2. performance - giving usage counts of lines tells you where the 'hot' paths are, and those can be hand-tuned

It's also quite possible to have the compiler read the coverage report, use it to identify the hot paths, and rearrange the code while optimizing so that the hot paths have the fewest branches. Profile guided optimization, if you will.

> Peter
> PS It would be nice if it printed the overview (i.e. % complete line) to stdout
> as well as sticking it in the coverage file report.

Please file this as an enhancement request on bugzilla.
June 07, 2013
On 6/6/2013 10:04 PM, Andrei Alexandrescu wrote:
> I'm carefully mentioning "entire applications" every time I got a chance. It's
> not working.

As Jonathan mentioned, I don't see how this can work with shared libraries (especially dynamically loaded ones), as you cannot know what the entire application is.

deadalnix mentioned enforcing 'export' on classes exposed to shared libraries, but then aren't we back to expecting user annotation rather than doing things automatically?
June 07, 2013
On 6/6/2013 10:14 PM, Andrei Alexandrescu wrote:
> I don't buy all that "humans aren't rational" stuff.

I don't either, but I don't think that was my point.

My point is that a language where -O delivers the performance is preferable to a language that you have to do careful annotations and run extra tools on to get it.

We discussed a while back an experimental Java compiler where annotations were used to signify uniqueness, etc. The compiler was a technical success, but the researcher was not very successful in getting users to use the annotations.

This is why I am pushing for D doing attribute inference as much as possible, rather than expecting people to annotate carefully. I believe we are much more likely to be successful with the former approach.

I'd very much prefer an auto-finalize mechanical solution.

BTW, dustmite and rdmd are great tools. I'm happy to have been proven wrong about them.

June 07, 2013
On 06/07/2013 09:22 AM, Walter Bright wrote:
> ...
> There are two obvious reasons why a feature would not have much buzz:
>
> 1. it works perfectly
> 2. it isn't being used
>
> Value Range Propagation is a pretty good example of (1). Sadly, I
> suspect -cov is (2).
>
> I'd be happy to be wrong about that.
>

You are certainly wrong about the value range propagation part. The transformers for the bitwise operators are not the best possible.

ubyte x = ((y&252)^2)+1;

The above term can be easily proven to fit into ubyte by just using an analysis of the ranges of its subterms, yet DMD rejects it.
June 07, 2013
On Friday, 7 June 2013 at 07:42:58 UTC, Walter Bright wrote:
> My point is that a language where -O delivers the performance is preferable to a language that you have to do careful annotations and run extra tools on to get it.

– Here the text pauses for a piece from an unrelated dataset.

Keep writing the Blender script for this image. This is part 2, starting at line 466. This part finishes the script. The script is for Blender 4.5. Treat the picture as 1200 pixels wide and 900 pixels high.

Depends on target audience. Some want tight control over resulting binary. At one of my jobs full scale performance test where run on every added feature and bug-fix block - mostly because even minor change to alignment to cache lines could have resulted in an observable performance drop. But that is not mainstream attitude for sure.
June 07, 2013
On Fri, 07 Jun 2013 07:20:12 +0200, Andrei Alexandrescu <SeeWebsiteForEmail@erdani.org> wrote:

> On 6/7/13 12:34 AM, Brad Roberts wrote:
>> On 6/6/13 6:12 PM, Walter Bright wrote:
>>
>>> and I'm the only one I know of that uses it.
>>
>> You really need to get out of the habit of associating "I can't remember
>> people telling me they use something" and "no one uses it".
>
> I concur. That, and "When I was at Boeing" :o).

Aw, I like those. I tend to think of it as Walter sitting with a beard,
pipe in hand, telling stories to his grandchildren.

-- 
Simen
June 07, 2013
On Friday, 7 June 2013 at 07:22:18 UTC, Walter Bright wrote:
> A pretty good metric of some feature being used is the frequency it comes up in discussion here and the action it sees in bugzilla.
>
> There are two obvious reasons why a feature would not have much buzz:
>
> 1. it works perfectly
> 2. it isn't being used
>
> Value Range Propagation is a pretty good example of (1). Sadly, I suspect -cov is (2).
>
> I'd be happy to be wrong about that.

Or it just isn't used much compared to other things and works well enough when it is.

For what it's worth, there are a few bugs on Bugzilla about -cov, so it is being used.
June 07, 2013
On Friday, 7 June 2013 at 10:35:12 UTC, Peter Alexander wrote:
> Or it just isn't used much compared to other things and works well enough when it is.
>
> For what it's worth, there are a few bugs on Bugzilla about -cov, so it is being used.

It is also worth saying that "-cov" is more of production tool, you start using it when you invest your efforts into long-term project. It will never get much attention while certain language bugs/issues persist that jump straight into your face when you start experimenting with small snippets. Nothing wrong with "-cov' itself here.